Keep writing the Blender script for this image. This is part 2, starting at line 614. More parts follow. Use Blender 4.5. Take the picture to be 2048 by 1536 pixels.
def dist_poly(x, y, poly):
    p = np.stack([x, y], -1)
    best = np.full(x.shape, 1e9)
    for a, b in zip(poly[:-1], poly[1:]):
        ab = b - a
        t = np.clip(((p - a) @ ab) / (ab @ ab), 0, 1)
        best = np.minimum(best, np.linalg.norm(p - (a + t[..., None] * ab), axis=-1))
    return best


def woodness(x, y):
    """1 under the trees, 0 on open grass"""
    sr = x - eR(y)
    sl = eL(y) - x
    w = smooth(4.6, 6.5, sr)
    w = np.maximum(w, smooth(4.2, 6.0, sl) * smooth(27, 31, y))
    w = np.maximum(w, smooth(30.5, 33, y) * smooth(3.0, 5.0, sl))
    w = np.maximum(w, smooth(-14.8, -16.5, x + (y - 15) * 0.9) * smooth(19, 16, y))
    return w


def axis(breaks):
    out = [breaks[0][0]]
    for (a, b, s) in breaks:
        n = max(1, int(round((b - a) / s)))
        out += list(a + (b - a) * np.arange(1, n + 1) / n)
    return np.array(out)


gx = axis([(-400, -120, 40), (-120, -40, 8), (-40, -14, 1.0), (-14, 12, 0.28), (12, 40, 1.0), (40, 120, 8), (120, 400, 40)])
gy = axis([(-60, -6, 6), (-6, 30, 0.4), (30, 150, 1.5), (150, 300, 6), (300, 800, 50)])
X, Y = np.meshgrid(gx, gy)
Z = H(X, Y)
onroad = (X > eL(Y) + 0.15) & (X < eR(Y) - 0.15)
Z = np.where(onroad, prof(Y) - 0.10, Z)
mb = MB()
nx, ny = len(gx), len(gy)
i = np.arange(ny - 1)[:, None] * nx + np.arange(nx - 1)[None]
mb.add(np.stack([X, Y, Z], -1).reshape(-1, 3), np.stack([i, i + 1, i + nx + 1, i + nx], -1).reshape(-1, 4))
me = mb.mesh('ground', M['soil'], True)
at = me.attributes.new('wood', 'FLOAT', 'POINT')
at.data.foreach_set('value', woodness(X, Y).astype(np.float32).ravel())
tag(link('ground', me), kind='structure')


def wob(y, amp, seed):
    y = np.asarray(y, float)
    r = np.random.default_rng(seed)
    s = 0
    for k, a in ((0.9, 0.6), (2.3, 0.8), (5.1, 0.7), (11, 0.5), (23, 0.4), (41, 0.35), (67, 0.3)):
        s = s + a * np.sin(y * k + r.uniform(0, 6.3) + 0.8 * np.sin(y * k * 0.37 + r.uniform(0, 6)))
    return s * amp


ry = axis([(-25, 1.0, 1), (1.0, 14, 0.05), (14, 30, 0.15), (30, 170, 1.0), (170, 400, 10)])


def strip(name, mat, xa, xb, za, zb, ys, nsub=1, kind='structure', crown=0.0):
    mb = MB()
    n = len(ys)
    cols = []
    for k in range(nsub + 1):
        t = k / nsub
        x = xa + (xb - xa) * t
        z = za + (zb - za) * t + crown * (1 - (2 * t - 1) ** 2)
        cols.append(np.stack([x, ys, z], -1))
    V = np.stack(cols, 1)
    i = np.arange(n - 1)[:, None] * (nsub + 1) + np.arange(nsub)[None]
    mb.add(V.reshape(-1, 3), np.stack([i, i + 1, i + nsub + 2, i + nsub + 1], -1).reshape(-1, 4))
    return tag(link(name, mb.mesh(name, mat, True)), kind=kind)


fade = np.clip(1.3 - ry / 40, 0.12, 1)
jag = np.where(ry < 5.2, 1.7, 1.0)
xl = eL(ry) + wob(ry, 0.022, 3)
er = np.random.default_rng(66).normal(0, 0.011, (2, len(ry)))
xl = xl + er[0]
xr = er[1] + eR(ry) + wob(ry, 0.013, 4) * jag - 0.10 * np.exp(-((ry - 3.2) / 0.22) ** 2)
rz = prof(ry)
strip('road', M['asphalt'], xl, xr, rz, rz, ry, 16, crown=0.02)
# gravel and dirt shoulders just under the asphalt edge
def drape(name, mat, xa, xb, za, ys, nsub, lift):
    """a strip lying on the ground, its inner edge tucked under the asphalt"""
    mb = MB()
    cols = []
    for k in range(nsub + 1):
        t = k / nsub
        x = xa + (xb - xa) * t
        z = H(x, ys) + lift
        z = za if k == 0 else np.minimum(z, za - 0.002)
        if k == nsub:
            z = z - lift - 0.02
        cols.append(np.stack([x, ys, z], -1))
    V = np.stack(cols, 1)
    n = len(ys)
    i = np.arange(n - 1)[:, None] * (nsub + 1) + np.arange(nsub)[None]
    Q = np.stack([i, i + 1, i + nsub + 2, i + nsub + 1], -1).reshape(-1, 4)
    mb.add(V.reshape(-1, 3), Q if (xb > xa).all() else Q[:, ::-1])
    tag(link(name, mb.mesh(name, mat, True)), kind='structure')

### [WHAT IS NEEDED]
Print all of the data exactly as it was given.

### [EXERCISE RESPONSE]
Keep writing the Blender script for this image. This is part 2, starting at line 614. More parts follow. Use Blender 4.5. Take the picture to be 2048 by 1536 pixels.
def dist_poly(x, y, poly):
    p = np.stack([x, y], -1)
    best = np.full(x.shape, 1e9)
    for a, b in zip(poly[:-1], poly[1:]):
        ab = b - a
        t = np.clip(((p - a) @ ab) / (ab @ ab), 0, 1)
        best = np.minimum(best, np.linalg.norm(p - (a + t[..., None] * ab), axis=-1))
    return best


def woodness(x, y):
    """1 under the trees, 0 on open grass"""
    sr = x - eR(y)
    sl = eL(y) - x
    w = smooth(4.6, 6.5, sr)
    w = np.maximum(w, smooth(4.2, 6.0, sl) * smooth(27, 31, y))
    w = np.maximum(w, smooth(30.5, 33, y) * smooth(3.0, 5.0, sl))
    w = np.maximum(w, smooth(-14.8, -16.5, x + (y - 15) * 0.9) * smooth(19, 16, y))
    return w


def axis(breaks):
    out = [breaks[0][0]]
    for (a, b, s) in breaks:
        n = max(1, int(round((b - a) / s)))
        out += list(a + (b - a) * np.arange(1, n + 1) / n)
    return np.array(out)


gx = axis([(-400, -120, 40), (-120, -40, 8), (-40, -14, 1.0), (-14, 12, 0.28), (12, 40, 1.0), (40, 120, 8), (120, 400, 40)])
gy = axis([(-60, -6, 6), (-6, 30, 0.4), (30, 150, 1.5), (150, 300, 6), (300, 800, 50)])
X, Y = np.meshgrid(gx, gy)
Z = H(X, Y)
onroad = (X > eL(Y) + 0.15) & (X < eR(Y) - 0.15)
Z = np.where(onroad, prof(Y) - 0.10, Z)
mb = MB()
nx, ny = len(gx), len(gy)
i = np.arange(ny - 1)[:, None] * nx + np.arange(nx - 1)[None]
mb.add(np.stack([X, Y, Z], -1).reshape(-1, 3), np.stack([i, i + 1, i + nx + 1, i + nx], -1).reshape(-1, 4))
me = mb.mesh('ground', M['soil'], True)
at = me.attributes.new('wood', 'FLOAT', 'POINT')
at.data.foreach_set('value', woodness(X, Y).astype(np.float32).ravel())
tag(link('ground', me), kind='structure')


def wob(y, amp, seed):
    y = np.asarray(y, float)
    r = np.random.default_rng(seed)
    s = 0
    for k, a in ((0.9, 0.6), (2.3, 0.8), (5.1, 0.7), (11, 0.5), (23, 0.4), (41, 0.35), (67, 0.3)):
        s = s + a * np.sin(y * k + r.uniform(0, 6.3) + 0.8 * np.sin(y * k * 0.37 + r.uniform(0, 6)))
    return s * amp


ry = axis([(-25, 1.0, 1), (1.0, 14, 0.05), (14, 30, 0.15), (30, 170, 1.0), (170, 400, 10)])


def strip(name, mat, xa, xb, za, zb, ys, nsub=1, kind='structure', crown=0.0):
    mb = MB()
    n = len(ys)
    cols = []
    for k in range(nsub + 1):
        t = k / nsub
        x = xa + (xb - xa) * t
        z = za + (zb - za) * t + crown * (1 - (2 * t - 1) ** 2)
        cols.append(np.stack([x, ys, z], -1))
    V = np.stack(cols, 1)
    i = np.arange(n - 1)[:, None] * (nsub + 1) + np.arange(nsub)[None]
    mb.add(V.reshape(-1, 3), np.stack([i, i + 1, i + nsub + 2, i + nsub + 1], -1).reshape(-1, 4))
    return tag(link(name, mb.mesh(name, mat, True)), kind=kind)


fade = np.clip(1.3 - ry / 40, 0.12, 1)
jag = np.where(ry < 5.2, 1.7, 1.0)
xl = eL(ry) + wob(ry, 0.022, 3)
er = np.random.default_rng(66).normal(0, 0.011, (2, len(ry)))
xl = xl + er[0]
xr = er[1] + eR(ry) + wob(ry, 0.013, 4) * jag - 0.10 * np.exp(-((ry - 3.2) / 0.22) ** 2)
rz = prof(ry)
strip('road', M['asphalt'], xl, xr, rz, rz, ry, 16, crown=0.02)
# gravel and dirt shoulders just under the asphalt edge
def drape(name, mat, xa, xb, za, ys, nsub, lift):
    """a strip lying on the ground, its inner edge tucked under the asphalt"""
    mb = MB()
    cols = []
    for k in range(nsub + 1):
        t = k / nsub
        x = xa + (xb - xa) * t
        z = H(x, ys) + lift
        z = za if k == 0 else np.minimum(z, za - 0.002)
        if k == nsub:
            z = z - lift - 0.02
        cols.append(np.stack([x, ys, z], -1))
    V = np.stack(cols, 1)
    n = len(ys)
    i = np.arange(n - 1)[:, None] * (nsub + 1) + np.arange(nsub)[None]
    Q = np.stack([i, i + 1, i + nsub + 2, i + nsub + 1], -1).reshape(-1, 4)
    mb.add(V.reshape(-1, 3), Q if (xb > xa).all() else Q[:, ::-1])
    tag(link(name, mb.mesh(name, mat, True)), kind='structure')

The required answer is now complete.